* [RECORDED INFORMATION]
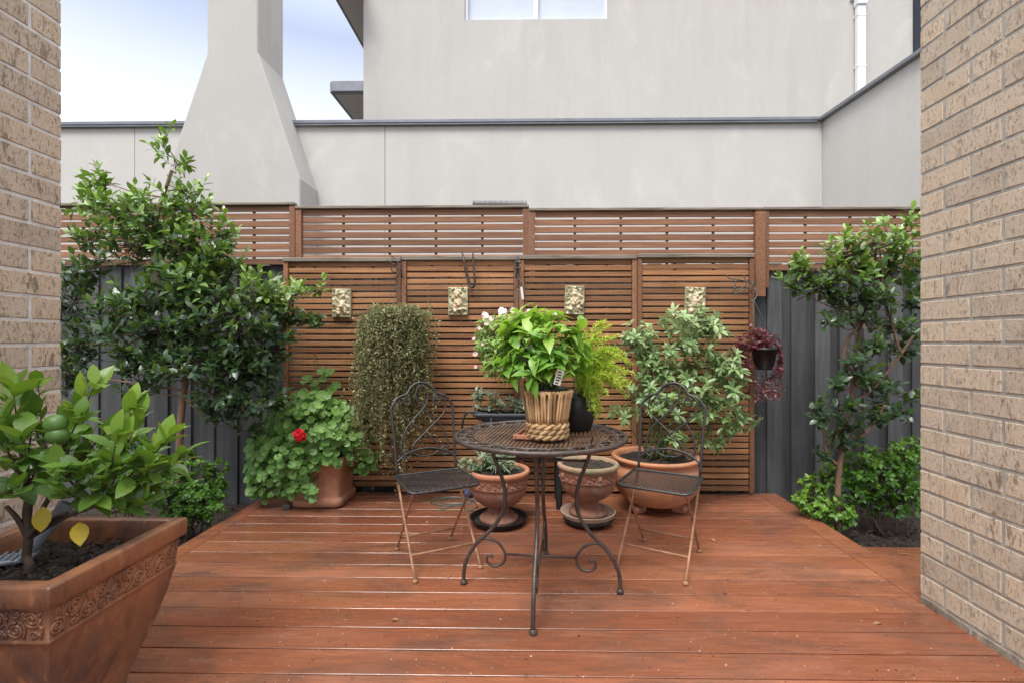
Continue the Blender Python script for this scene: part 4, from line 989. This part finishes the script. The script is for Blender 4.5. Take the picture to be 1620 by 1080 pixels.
m = MB(); tp_ = at(884, 596, bx.y - .125); m.box(tp_, (.028, .0015, .062), Matrix.Rotation(.25, 3, 'Y')); m2 = part(m, 'plant_tag', MT['paper'], t)
m = MB()
for k in range(5): m.box(tp_ + Matrix.Rotation(.25, 3, 'Y') @ V((rnd(-.003, .003), -.0016, .020 - .011 * k)), (rnd(.012, .020), .001, .005), Matrix.Rotation(.25, 3, 'Y'))
part(m, 'tag_print', MT['iron'], m2)
lf, st = MB(), MB(); Yb = 2.08; sb = Yb / F; root = bx + V((0, 0, .19))
BC = [(802, 535, .9, 0), (790, 556, .8, .02), (812, 512, .95, .02), (876, 500, .9, 0), (925, 525, .7, .04), (940, 560, .6, .05), (828, 498, .95, .06), (815, 515, .95, .03), (840, 505, .95, .05), (862, 502, .9, .06), (890, 510, .85, .03), (905, 530, .65, .0), (920, 545, .6, .05), (845, 530, .75, -.06), (875, 530, .7, -.07), (900, 555, .45, -.05), (825, 555, .6, -.08), (850, 560, .45, -.10), (880, 565, .4, -.10), (800, 575, .5, -.05), (815, 590, .35, -.07), (845, 590, .25, -.11), (875, 590, .3, -.1), (905, 580, .35, -.05), (925, 570, .5, .02), (850, 520, .85, .02), (830, 575, .4, -.04), (865, 545, .6, -.04), (895, 540, .7, .08), (820, 540, .75, .1), (860, 525, .7, .12), (930, 590, .45, .06), (812, 530, .9, .08)]
for (px, py, tn, dy) in BC:
    p = at(px - 8 + rnd(-5, 5), py - 4 + rnd(-5, 5), Yb + dy); d = (p - root); d = V((d.x, d.y, d.z * .7 + .05))
    mid = root * .45 + p * .55 + V((0, 0, .03)); st.tube(spline([root + V((rnd(-.04, .04), rnd(-.04, .04), 0)), mid, p], 4), .0028, 5)
    rosette(lf, p, d, 9, .086, .038, tn, (.5, 1.55), .05, .26, (.66, 1.0, .85, .42), .25, (.4, 1.3), .5)
    rosette(lf, mid * .35 + p * .65, d, 5, .078, .036, tn - .22, (.9, 1.7), .04, .2, (.66, 1.0, .85, .42), .22, (.4, 1.0), .3)
part(st, 'stems', MT['green_stem'], t); part(lf, 'foliage', MT['L_bas'], t)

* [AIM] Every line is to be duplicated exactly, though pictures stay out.

* [SOLUTION]
Continue the Blender Python script for this scene: part 4, from line 989. This part finishes the script. The script is for Blender 4.5. Take the picture to be 1620 by 1080 pixels.
m = MB(); tp_ = at(884, 596, bx.y - .125); m.box(tp_, (.028, .0015, .062), Matrix.Rotation(.25, 3, 'Y')); m2 = part(m, 'plant_tag', MT['paper'], t)
m = MB()
for k in range(5): m.box(tp_ + Matrix.Rotation(.25, 3, 'Y') @ V((rnd(-.003, .003), -.0016, .020 - .011 * k)), (rnd(.012, .020), .001, .005), Matrix.Rotation(.25, 3, 'Y'))
part(m, 'tag_print', MT['iron'], m2)
lf, st = MB(), MB(); Yb = 2.08; sb = Yb / F; root = bx + V((0, 0, .19))
BC = [(802, 535, .9, 0), (790, 556, .8, .02), (812, 512, .95, .02), (876, 500, .9, 0), (925, 525, .7, .04), (940, 560, .6, .05), (828, 498, .95, .06), (815, 515, .95, .03), (840, 505, .95, .05), (862, 502, .9, .06), (890, 510, .85, .03), (905, 530, .65, .0), (920, 545, .6, .05), (845, 530, .75, -.06), (875, 530, .7, -.07), (900, 555, .45, -.05), (825, 555, .6, -.08), (850, 560, .45, -.10), (880, 565, .4, -.10), (800, 575, .5, -.05), (815, 590, .35, -.07), (845, 590, .25, -.11), (875, 590, .3, -.1), (905, 580, .35, -.05), (925, 570, .5, .02), (850, 520, .85, .02), (830, 575, .4, -.04), (865, 545, .6, -.04), (895, 540, .7, .08), (820, 540, .75, .1), (860, 525, .7, .12), (930, 590, .45, .06), (812, 530, .9, .08)]
for (px, py, tn, dy) in BC:
    p = at(px - 8 + rnd(-5, 5), py - 4 + rnd(-5, 5), Yb + dy); d = (p - root); d = V((d.x, d.y, d.z * .7 + .05))
    mid = root * .45 + p * .55 + V((0, 0, .03)); st.tube(spline([root + V((rnd(-.04, .04), rnd(-.04, .04), 0)), mid, p], 4), .0028, 5)
    rosette(lf, p, d, 9, .086, .038, tn, (.5, 1.55), .05, .26, (.66, 1.0, .85, .42), .25, (.4, 1.3), .5)
    rosette(lf, mid * .35 + p * .65, d, 5, .078, .036, tn - .22, (.9, 1.7), .04, .2, (.66, 1.0, .85, .42), .22, (.4, 1.0), .3)
part(st, 'stems', MT['green_stem'], t); part(lf, 'foliage', MT['L_bas'], t)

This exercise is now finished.